**GIVEN REQUEST:** Identify the lines holding "pixels" and copy them.

**ENTRIES SHOWN:**
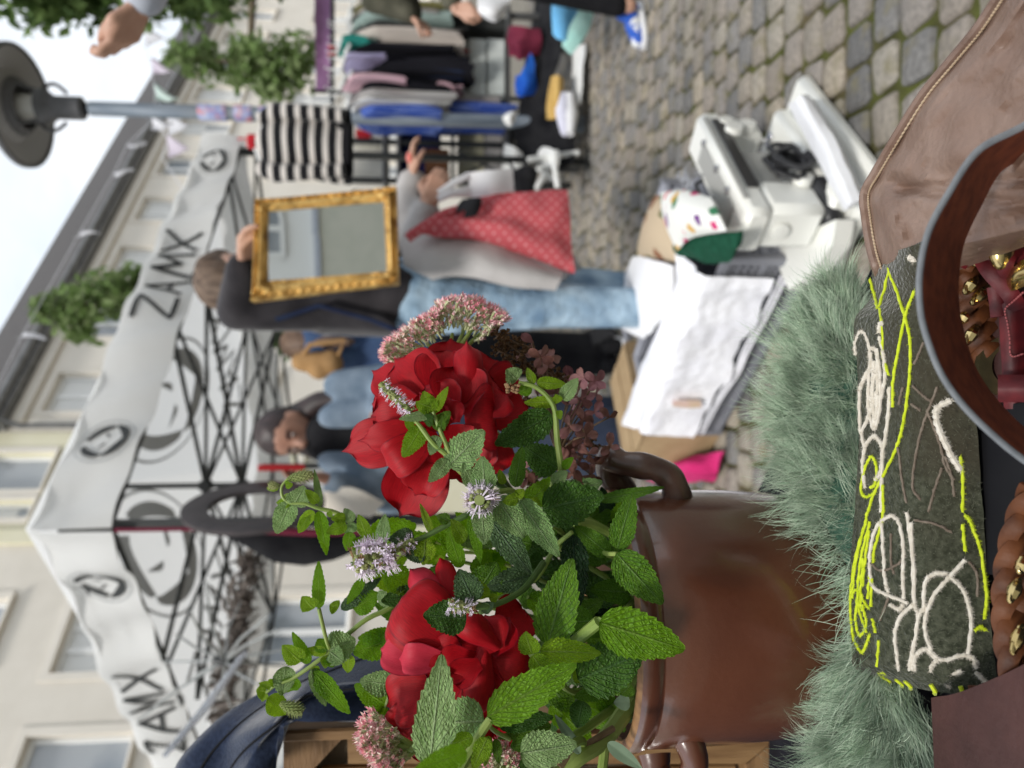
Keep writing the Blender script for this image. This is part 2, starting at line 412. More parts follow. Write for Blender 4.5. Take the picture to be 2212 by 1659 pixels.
def tovis(p):
    d = Vector(p) - CAM
    f = d.y * cp - d.z * sp; u_ = d.y * sp + d.z * cp
    return 1106 - F * u_ / f, 829.5 - F * d.x / f, f
vis = []
for i, s_ in enumerate(spots):
    X_, Y_, f_ = tovis((s_[0], s_[1], 0))
    lx = 1215 + .0 * Y_
    edge = 1880 if Y_ > 420 else 1880 + (420 - Y_) * .7      # beyond this the bag on the table hides the ground
    if -30 < Y_ < 1010 and X_ < edge and not (1500 < X_ and Y_ > 640 and Y_ < 600): vis.append((f_, i))
vis.sort(); near = set(i for _, i in vis[:300])
def with_tint(me, vals):
    a = me.attributes.new('tint', 'FLOAT', 'POINT'); a.data.foreach_set('value', vals)
protos = []
for k in range(40):
    vs, fs = sett(rn, .1, .1); m_ = MB(); m_.add(vs, fs)
    me = mesh_of(m_, 'sett_stone', Vector((0, 0, 0)), True, True, 'cobblestone'); with_tint(me, [rn.random()] * len(vs)); protos.append(me)
rest = MB(); tv = []
for i, (sx, sy, wx, wy) in enumerate(spots):
    if i in near:
        o = bpy.data.objects.new('cobblestone', protos[rn.randrange(40)]); COL.objects.link(o); o.parent = square
        o.location = Vector((sx, sy, .002 * rn.random())) - BASE[square.name]; o.scale = (wx / .1, wy / .1, 1)
        o.rotation_euler = ((rn.random() - .5) * .05, (rn.random() - .5) * .05, (rn.random() - .5) * .08)
    else:
        vs, fs = sett(rn, wx, wy); a = (rn.random() - .5) * .08; t = rn.random(); dz = .004 * rn.random(); tl = (rn.random() - .5) * .05
        rest.add([Vector((sx + v.x * math.cos(a) - v.y * math.sin(a), sy + v.x * math.sin(a) + v.y * math.cos(a), v.z + dz + tl * v.y)) for v in vs], fs); tv += [t] * len(vs)
o = build('cobblestones', rest, 'sett_stone', square, kind='stuff', recalc=False)
with_tint(o.data, tv)

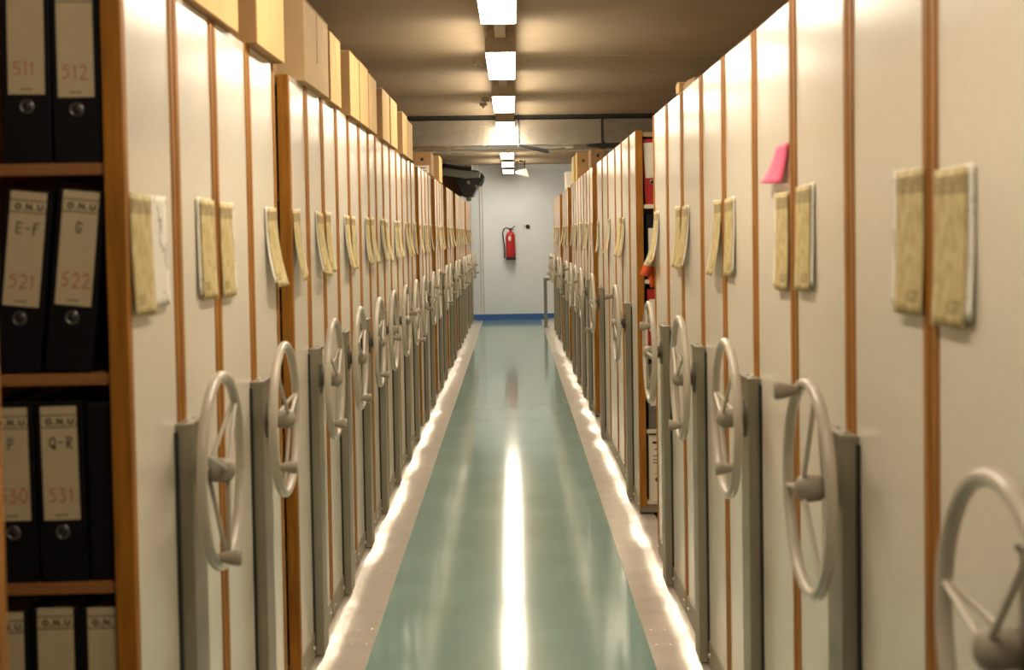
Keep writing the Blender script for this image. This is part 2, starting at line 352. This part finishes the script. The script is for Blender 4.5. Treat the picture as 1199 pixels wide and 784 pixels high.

**CORRECT OUTPUT:**
Keep writing the Blender script for this image. This is part 2, starting at line 412. More parts follow. Write for Blender 4.5. Take the picture to be 2212 by 1659 pixels.
Keep writing the Blender script for this image. This is part 2, starting at line 352. This part finishes the script. The script is for Blender 4.5. Treat the picture as 1199 pixels wide and 784 pixels high.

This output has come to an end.